Last but not least, les bourses paniquent sur le prix du pétrole décimé par la stratégie géopolitique du régime saoudien qui cible le revenant iranien, son protecteur russe, et son nouvel ami américain, champion du schiste. Certes les contre-chocs pétroliers sont toujours des aubaines pour la croissance mondiale, mais l’on craint les effets pervers sur les émergents pétroliers, et sur l’Arabie Saoudite elle-même forcée de liquider ses positions boursières. Comme d’habitude, les analystes, d’ailleurs encouragés par les hedge funds procycliques, prolongent les courbes : ils prévoyaient il y a peu le baril au-dessus de 200 $, et l’envisagent désormais au-dessous de 20 $ ! Pourtant la demande de pétrole, y compris chinoise, n’a cessé de croître, la production à ces prix chutera forcément, et l’Arabie Saoudite ne peut continuer de se ruiner à ce rythme. Les prix ne peuvent donc se stabiliser à ce niveau trop bas.

 

Ainsi nos marchés s’affolent des intentions jugées obscures de trois faux « despotes », en fait parfaitement éclairés par des réalités connues de tous. Et leur inquiétude s’exacerbe car il leur semble que le fonds de l’air est glacial, que les deux locomotives mondiales – Etats-Unis et Chine – s’essoufflent, que les émergents sont tous en panne, que l’Europe convalescente se débat entre les migrants ou le Brexit, et que l’Occident, malade du taux zéro, pratiquera pour préserver son opulence la sorcellerie financière jusqu’à ce que mort s’ensuive. Face à cet avenir obscur, entre mort lente de la croissance mondiale et mort subite du krach financier, les marchés se raccrochent au quotidien anecdotique de trois arbres insignifiants qui leur cachent les fondamentaux d’une forêt luxuriante, riche d’une formidable croissance à moyen et long terme.
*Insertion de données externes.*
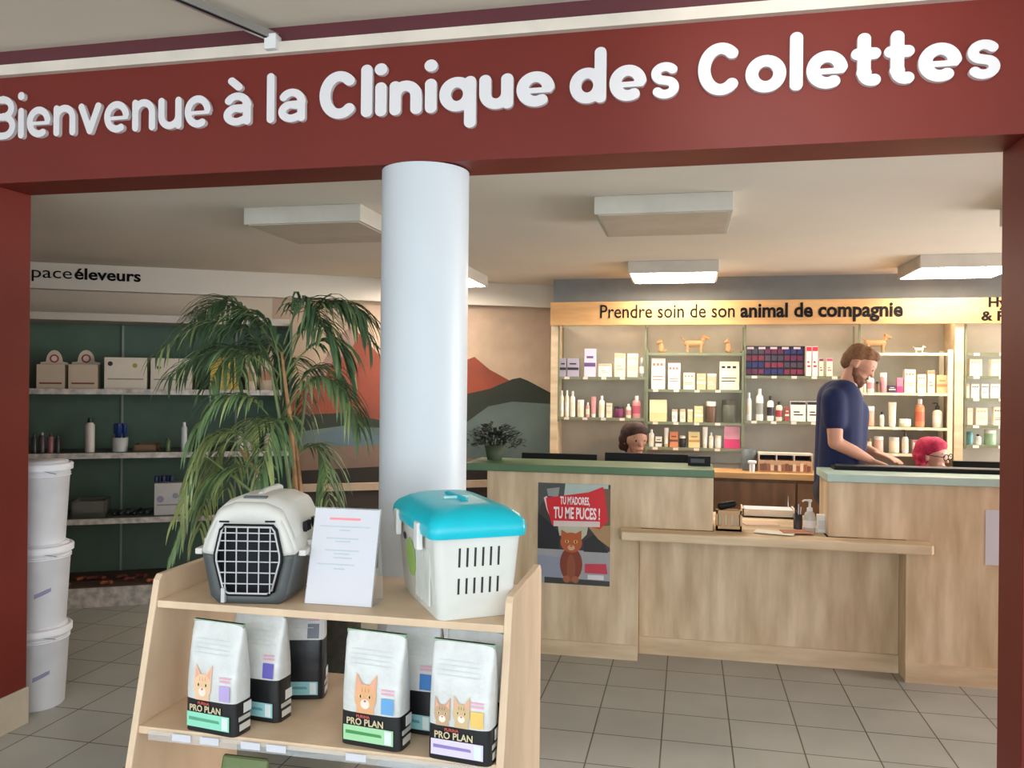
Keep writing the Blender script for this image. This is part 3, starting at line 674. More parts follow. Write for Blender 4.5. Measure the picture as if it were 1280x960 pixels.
# wooden animal figures
WOODF = mat('carved_wood', (190, 146, 100), .6, noise=.12)
def figure(px, z, Hh, kind, label):
    p = P3(px, 430); t_ = MB(); k = Hh
    if kind == 'sit':
        t_.caps((0, 0, .2 * k), .2 * k, (0, 0, .5 * k), .15 * k, WOODF); t_.caps((-.1 * k, 0, .03 * k), .06 * k, (-.08 * k, 0, .4 * k), .06 * k, WOODF)
        t_.caps((-.06 * k, 0, .72 * k), .15 * k, (-.2 * k, 0, .68 * k), .09 * k, WOODF); t_.caps((0, -.08 * k, .82 * k), .05 * k, (.02 * k, -.09 * k, .96 * k), .02 * k, WOODF); t_.caps((0, .08 * k, .82 * k), .05 * k, (.02 * k, .09 * k, .96 * k), .02 * k, WOODF)
        t_.caps((.15 * k, 0, .06 * k), .05 * k, (.35 * k, 0, .2 * k), .03 * k, WOODF)
    else:
        t_.caps((-.35 * k, 0, .5 * k), .18 * k, (.35 * k, 0, .5 * k), .17 * k, WOODF)
        for sx in (-.35, .35):
            for sy in (-.1, .1): t_.caps((sx * k, sy * k, .05 * k), .055 * k, (sx * k, sy * k, .45 * k), .07 * k, WOODF)
        t_.caps((.35 * k, 0, .55 * k), .12 * k, (.5 * k, 0, .82 * k), .11 * k, WOODF); t_.caps((.5 * k, 0, .84 * k), .12 * k, (.72 * k, 0, .78 * k), .07 * k, WOODF)
        t_.caps((-.45 * k, 0, .6 * k), .04 * k, (-.7 * k, 0, .85 * k), .03 * k, WOODF)
        t_.caps((.46 * k, -.07 * k, .94 * k), .035 * k, (.44 * k, -.08 * k, 1.0 * k), .015 * k, WOODF); t_.caps((.46 * k, .07 * k, .94 * k), .035 * k, (.44 * k, .08 * k, 1.0 * k), .015 * k, WOODF)
    mz = min(v[2] for v in t_.v); t_.v = [(a, b, c - mz) for a, b, c in t_.v]
    solo('wooden_figure', t_, label, 'figurine', (p.x, YS + .11, z + .0006), 0, 'carved wooden animals on top of the units')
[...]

Car l’économie mondiale a toujours été propulsée par deux réacteurs dominants : la démographie et le progrès technique. Or, la démographie mondiale connaît une fulgurance inédite : le passage de 6 à plus de 9 milliards de terriens en un demi-siècle ! Comment imaginer une demande mondiale qui s’essouffle ? Quant au progrès technique, le numérique est une disruption majeure qui bouleverse toutes les activités traditionnelles sans aucune exception. Bien entendu, les services privés (de la banque à l’hôtellerie), les biens d’équipement (de la maison à l’automobile connectées), mais aussi, et c’est essentiel, les grands pans de l’Etat-Providence – Education ou Santé – que l’Europe ne saurait préserver à moindre coût sans la magie numérique.

 

Ce n’est pas un hasard, ni une forfaiture, si les géants du numérique, Amazon en tête, portent à eux-seules la croissance de la bourse américaine. C’est ce big bang du temps et de l’espace qui met à portée du consommateur mondial ce rêve de la théorie économique : la concurrence pure et parfaite, universelle et instantanée. Ce qui se met en place au XXIème est une nouvelle ère de demande et d’offre mondiales. Comme rien ne sert de se préparer à la fin du monde, imprévisible et incurable, les investisseurs n’ont d’autre choix raisonnable que de devenir les actionnaires stables et durables de l’avenir en se moquant de l’écume des vaguelettes boursières pour chevaucher cette fabuleuse lame de fond.